Court, City, Country – a Musical Tour of Britain 400 Years Ago
Orlando Gibbons | This is the record of John |
Richard Alison | The Sacred choir of angels sings |
Thomas Tomkins | When David heard that Absalom was slain |
Above the stars my saviour dwells | |
Alfonso Ferrabosco II | Pavan and Alman in C major |
Thomas Ravenscroft | The Painter’s Song of London |
Richard Dering | The City Cries |
Orlando Gibbons | Do not repine, fair sun |
William Byrd | My mistress had a little dog |
Thomas Ravenscroft | The Rustic Wedding |
William Byrd | Browning a 5 |
Thomas Ravenscroft | The Three Ravens |
Richard Dering | The Country Cries |
Thomas Ravenscroft | A Belman’s Song |
- Claire Tomlin soprano
- Jennie Cassidy alto
- Patrick McCarthy tenor
- Psalmody
- SVF Consort of Viols
- directed by Peter Holman
With composers such as William Byrd, Orlando Gibbons and Thomas Tomkins at the height of their powers, the reign of James I was a golden age for English music.

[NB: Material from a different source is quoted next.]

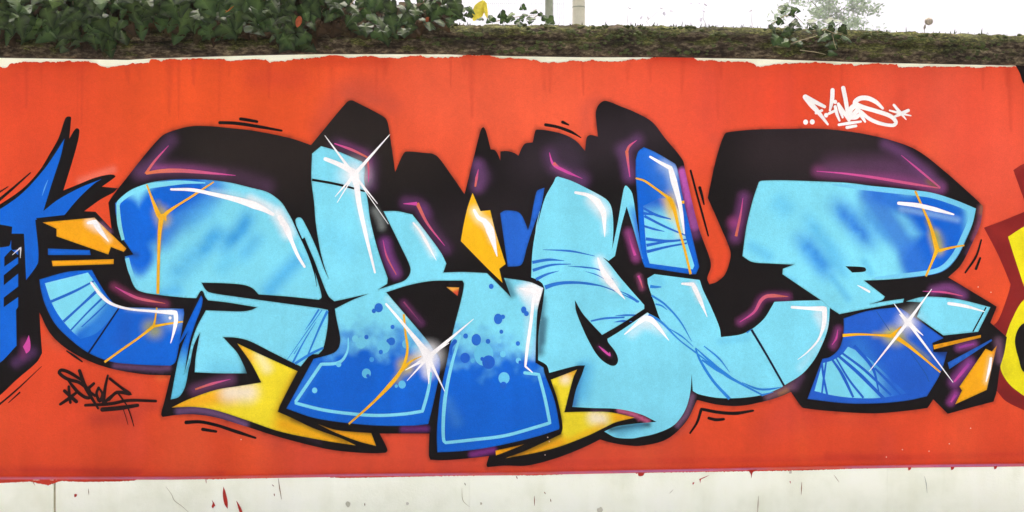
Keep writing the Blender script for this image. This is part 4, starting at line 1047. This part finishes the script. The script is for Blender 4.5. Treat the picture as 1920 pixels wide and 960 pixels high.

This programme is a musical tour of Britain, starting at the court of Whitehall with some of the sublime anthems written for the Chapel Royal, including Gibbons’s ‘This is the record of John’ and Tomkins’s ‘When David heard that Absalom was slain’, written on the death of Prince Henry in 1613. Travelling through the crowded and noisy streets of London, where we hear extraordinary elaborations of street cries by Richard Dering and Thomas Ravenscroft, we visit Norfolk (Byrd’s elegy for a pet dog at Appleton House), Scotland (an anthem for James’s visit to Holyrood in 1617) and the West Country (Ravenscroft’s vivid description of a rustic wedding).
A high point of the tour is Dering’s Country Cries, an evocation of rustic life that includes farmyard animals, a swarm of bees and a whistling carter.